- COLLECTED MATERIAL
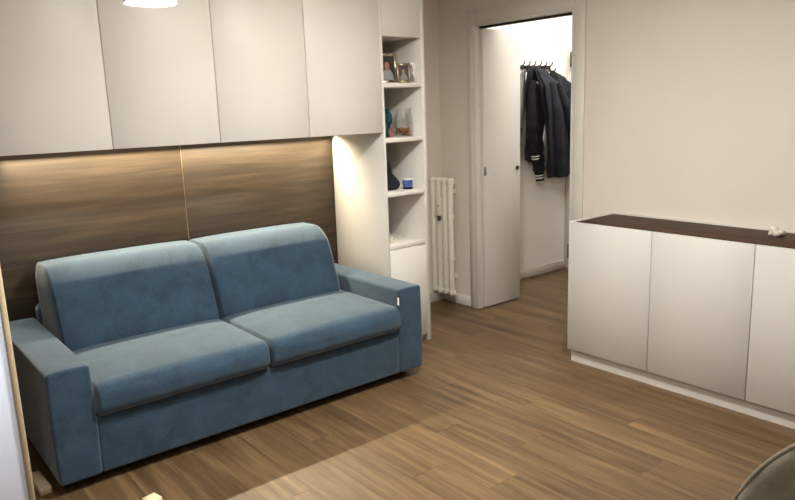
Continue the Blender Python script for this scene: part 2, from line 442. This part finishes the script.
# ---- things in the niches
def photo_frame(loc, w_, h_, border, depth, lean, turn, fm, pm, label):
    t = thing('photo_frame', loc, label, 'photo frame', 'photo frames in the top niche')
    m = MB(); m.box(-w_/2, -w_/2+border, -depth/2, depth/2, 0, h_, .003); m.box(w_/2-border, w_/2, -depth/2, depth/2, 0, h_, .003)
    m.box(-w_/2+border, w_/2-border, -depth/2, depth/2, 0, border, .003); m.box(-w_/2+border, w_/2-border, -depth/2, depth/2, h_-border, h_, .003)
    t.rotation_euler = (-lean, 0, turn)
    def put(mm, n, mat):
        o = bpy.data.objects.new(n, mm.mesh(n, mat)); C.objects.link(o); o.parent = t; return o
    put(m, 'frame', fm)
    put(MB().box(-w_/2+border, w_/2-border, -depth*.1, depth*.3, border, h_-border), 'photo', pm)
    sy = math.tan(lean)*h_*.7
    put(MB().add([(-.012, depth/2, h_*.7), (.012, depth/2, h_*.7), (.012, depth/2+.003, h_*.7), (-.012, depth/2+.003, h_*.7),
                  (-.016, depth/2+sy*1.9, .005+sy*lean*1.5), (.016, depth/2+sy*1.9, .005+sy*lean*1.5), (.016, depth/2+sy*1.9+.003, .005+sy*lean*1.5), (-.016, depth/2+sy*1.9+.003, .005+sy*lean*1.5)],
                 [(0, 1, 5, 4), (3, 7, 6, 2), (0, 4, 7, 3), (1, 2, 6, 5), (0, 3, 2, 1), (4, 5, 6, 7)]), 'stand', 'black_metal')
    return t
photo_frame((2.735, 3.43, 1.651), .135, .185, .022, .018, rad(9), rad(-16), 'silver', 'print_a', 'largest photo frame, wide silver border, portrait with dark hair')
photo_frame((2.785, 3.338, 1.651), .088, .118, .016, .014, rad(10), rad(-24), 'pewter', 'print_b', 'small dull pewter photo frame leaning in front of the others')
photo_frame((2.852, 3.352, 1.651), .062, .125, .006, .006, rad(3), rad(-40), 'paper', 'print_c', 'pale unframed picture card standing against the side of the niche')

jar = thing('glass_jar', (2.812, 3.395, 1.327), 'clear glass jar with brown potpourri in the bottom', 'jar')
jo = (2.812, 3.395, 1.327)
MB().lathe([(.0, .0), (.052, .0), (.058, .006), (.059, .10), (.055, .125), (.046, .14), (.046, .158), (.052, .164), (.052, .172), (.047, .172),
            (.044, .158), (.043, .14), (.052, .122), (.056, .098), (.055, .008), (.05, .005), (.0, .005)], jo, 28).build('glass_body', 'clear_glass', jar)
m1 = MB()
rr = random.Random(3)
for k in range(60):
    a = rr.uniform(0, 2*pi); q = .043*math.sqrt(rr.random()); z = .014+rr.random()*.036
    cx_, cy_ = jo[0]+q*cos(a), jo[1]+q*sin(a)
    s1 = rr.uniform(.008, .013)
    m1.lathe([(.001, -s1*.7), (s1*.8, -s1*.3), (s1, 0), (s1*.7, s1*.5), (.001, s1*.75)], (cx_, cy_, jo[2]+z), 7)
tag(m1.build('potpourri', 'potpourri', jar), kind='stuff')
tv = thing('teal_vase', (2.672, 3.40, 1.327), 'teal glass ball vase beside the jar of potpourri', 'vase')
MB().lathe([(.0, 0), (.022, 0), (.026, .004), (.02, .03), (.018, .05), (.03, .065), (.043, .09), (.048, .115), (.043, .14), (.03, .155), (.026, .165), (.028, .17),
            (.024, .17), (.022, .158), (.036, .14), (.042, .115), (.037, .09), (.02, .07), (.0, .065)], (2.672, 3.40, 1.327), 24).build('glass_body', 'teal_glass', tv)
MB().lathe([(.0, .066), (.018, .07), (.018, .08), (.0, .084)], (2.672, 3.40, 1.327), 14).build('candle', 'cream', tv)
m = MB(); m.lathe([(.0, 0), (.02, 0), (.024, .012), (.02, .03), (.012, .042), (.013, .05), (.009, .06), (.0, .064)], (2.725, 3.42, 1.327), 14)
tag(m.build('clay_ornament', 'pink_clay'), 'small reddish clay ornament left of the potpourri jar', 'ornament')

# navy bag (soft, slumped to one side) and blue cup
def bagfn(p, u):
    t = (u[2]+1)/2
    x = p.x-.035*t*t + .01*sin(p.z*60+p.y*30)
    k = 1-.62*t
    return Vector((2.705-.045*t+(x-2.705)*k, 3.44+(p.y-3.44)*(1-.5*t)+.006*sin(p.z*47), p.z))
bg = thing('fabric_bag', (2.70, 3.44, .999), 'dark navy fabric bag slumped in the niche beside the blue cup', 'bag')
MB().rbox(2.625, 2.785, 3.375, 3.505, .999, 1.215, .035, 4, 8, bagfn).build('bag_body', 'navy_cloth', bg)
MB().tube([(2.652, 3.42, 1.19), (2.645, 3.415, 1.22), (2.655, 3.44, 1.235), (2.665, 3.455, 1.22), (2.662, 3.45, 1.19)], .006).build('strap', 'black_cloth', bg)
cp = thing('blue_cup', (2.815, 3.372, .999), 'small blue patterned cup beside the navy bag', 'cup')
MB().lathe([(.0, 0), (.027, 0), (.03, .003), (.033, .066), (.031, .067), (.028, .006), (.0, .006)], (2.815, 3.372, .999), 20).build('cup_body', 'blue_cup', cp)
MB().lathe([(.0301, .002), (.0312, .002), (.0314, .012), (.0304, .012)], (2.815, 3.372, .999), 20).build('base_band', 'rib_knit', cp)
MB().lathe([(.0325, .058), (.0337, .058), (.034, .067), (.0328, .067)], (2.815, 3.372, .999), 20).build('rim', 'stripe_white', cp)
m = MB(); m.lathe([(.0, 0), (.013, 0), (.015, .008), (.011, .018), (.006, .024), (.008, .032), (.005, .04), (.0, .042)], (2.672, 3.375, .673), 14)
tag(m.build('porcelain_figurine', 'cream'), 'tiny cream porcelain piece alone in the lowest niche', 'ornament')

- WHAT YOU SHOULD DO
Leave out the pictures and transcribe everything else exactly.

- SOLVED EXERCISE
Continue the Blender Python script for this scene: part 2, from line 442. This part finishes the script.
# ---- things in the niches
def photo_frame(loc, w_, h_, border, depth, lean, turn, fm, pm, label):
    t = thing('photo_frame', loc, label, 'photo frame', 'photo frames in the top niche')
    m = MB(); m.box(-w_/2, -w_/2+border, -depth/2, depth/2, 0, h_, .003); m.box(w_/2-border, w_/2, -depth/2, depth/2, 0, h_, .003)
    m.box(-w_/2+border, w_/2-border, -depth/2, depth/2, 0, border, .003); m.box(-w_/2+border, w_/2-border, -depth/2, depth/2, h_-border, h_, .003)
    t.rotation_euler = (-lean, 0, turn)
    def put(mm, n, mat):
        o = bpy.data.objects.new(n, mm.mesh(n, mat)); C.objects.link(o); o.parent = t; return o
    put(m, 'frame', fm)
    put(MB().box(-w_/2+border, w_/2-border, -depth*.1, depth*.3, border, h_-border), 'photo', pm)
    sy = math.tan(lean)*h_*.7
    put(MB().add([(-.012, depth/2, h_*.7), (.012, depth/2, h_*.7), (.012, depth/2+.003, h_*.7), (-.012, depth/2+.003, h_*.7),
                  (-.016, depth/2+sy*1.9, .005+sy*lean*1.5), (.016, depth/2+sy*1.9, .005+sy*lean*1.5), (.016, depth/2+sy*1.9+.003, .005+sy*lean*1.5), (-.016, depth/2+sy*1.9+.003, .005+sy*lean*1.5)],
                 [(0, 1, 5, 4), (3, 7, 6, 2), (0, 4, 7, 3), (1, 2, 6, 5), (0, 3, 2, 1), (4, 5, 6, 7)]), 'stand', 'black_metal')
    return t
photo_frame((2.735, 3.43, 1.651), .135, .185, .022, .018, rad(9), rad(-16), 'silver', 'print_a', 'largest photo frame, wide silver border, portrait with dark hair')
photo_frame((2.785, 3.338, 1.651), .088, .118, .016, .014, rad(10), rad(-24), 'pewter', 'print_b', 'small dull pewter photo frame leaning in front of the others')
photo_frame((2.852, 3.352, 1.651), .062, .125, .006, .006, rad(3), rad(-40), 'paper', 'print_c', 'pale unframed picture card standing against the side of the niche')

jar = thing('glass_jar', (2.812, 3.395, 1.327), 'clear glass jar with brown potpourri in the bottom', 'jar')
jo = (2.812, 3.395, 1.327)
MB().lathe([(.0, .0), (.052, .0), (.058, .006), (.059, .10), (.055, .125), (.046, .14), (.046, .158), (.052, .164), (.052, .172), (.047, .172),
            (.044, .158), (.043, .14), (.052, .122), (.056, .098), (.055, .008), (.05, .005), (.0, .005)], jo, 28).build('glass_body', 'clear_glass', jar)
m1 = MB()
rr = random.Random(3)
for k in range(60):
    a = rr.uniform(0, 2*pi); q = .043*math.sqrt(rr.random()); z = .014+rr.random()*.036
    cx_, cy_ = jo[0]+q*cos(a), jo[1]+q*sin(a)
    s1 = rr.uniform(.008, .013)
    m1.lathe([(.001, -s1*.7), (s1*.8, -s1*.3), (s1, 0), (s1*.7, s1*.5), (.001, s1*.75)], (cx_, cy_, jo[2]+z), 7)
tag(m1.build('potpourri', 'potpourri', jar), kind='stuff')
tv = thing('teal_vase', (2.672, 3.40, 1.327), 'teal glass ball vase beside the jar of potpourri', 'vase')
MB().lathe([(.0, 0), (.022, 0), (.026, .004), (.02, .03), (.018, .05), (.03, .065), (.043, .09), (.048, .115), (.043, .14), (.03, .155), (.026, .165), (.028, .17),
            (.024, .17), (.022, .158), (.036, .14), (.042, .115), (.037, .09), (.02, .07), (.0, .065)], (2.672, 3.40, 1.327), 24).build('glass_body', 'teal_glass', tv)
MB().lathe([(.0, .066), (.018, .07), (.018, .08), (.0, .084)], (2.672, 3.40, 1.327), 14).build('candle', 'cream', tv)
m = MB(); m.lathe([(.0, 0), (.02, 0), (.024, .012), (.02, .03), (.012, .042), (.013, .05), (.009, .06), (.0, .064)], (2.725, 3.42, 1.327), 14)
tag(m.build('clay_ornament', 'pink_clay'), 'small reddish clay ornament left of the potpourri jar', 'ornament')

# navy bag (soft, slumped to one side) and blue cup
def bagfn(p, u):
    t = (u[2]+1)/2
    x = p.x-.035*t*t + .01*sin(p.z*60+p.y*30)
    k = 1-.62*t
    return Vector((2.705-.045*t+(x-2.705)*k, 3.44+(p.y-3.44)*(1-.5*t)+.006*sin(p.z*47), p.z))
bg = thing('fabric_bag', (2.70, 3.44, .999), 'dark navy fabric bag slumped in the niche beside the blue cup', 'bag')
MB().rbox(2.625, 2.785, 3.375, 3.505, .999, 1.215, .035, 4, 8, bagfn).build('bag_body', 'navy_cloth', bg)
MB().tube([(2.652, 3.42, 1.19), (2.645, 3.415, 1.22), (2.655, 3.44, 1.235), (2.665, 3.455, 1.22), (2.662, 3.45, 1.19)], .006).build('strap', 'black_cloth', bg)
cp = thing('blue_cup', (2.815, 3.372, .999), 'small blue patterned cup beside the navy bag', 'cup')
MB().lathe([(.0, 0), (.027, 0), (.03, .003), (.033, .066), (.031, .067), (.028, .006), (.0, .006)], (2.815, 3.372, .999), 20).build('cup_body', 'blue_cup', cp)
MB().lathe([(.0301, .002), (.0312, .002), (.0314, .012), (.0304, .012)], (2.815, 3.372, .999), 20).build('base_band', 'rib_knit', cp)
MB().lathe([(.0325, .058), (.0337, .058), (.034, .067), (.0328, .067)], (2.815, 3.372, .999), 20).build('rim', 'stripe_white', cp)
m = MB(); m.lathe([(.0, 0), (.013, 0), (.015, .008), (.011, .018), (.006, .024), (.008, .032), (.005, .04), (.0, .042)], (2.672, 3.375, .673), 14)
tag(m.build('porcelain_figurine', 'cream'), 'tiny cream porcelain piece alone in the lowest niche', 'ornament')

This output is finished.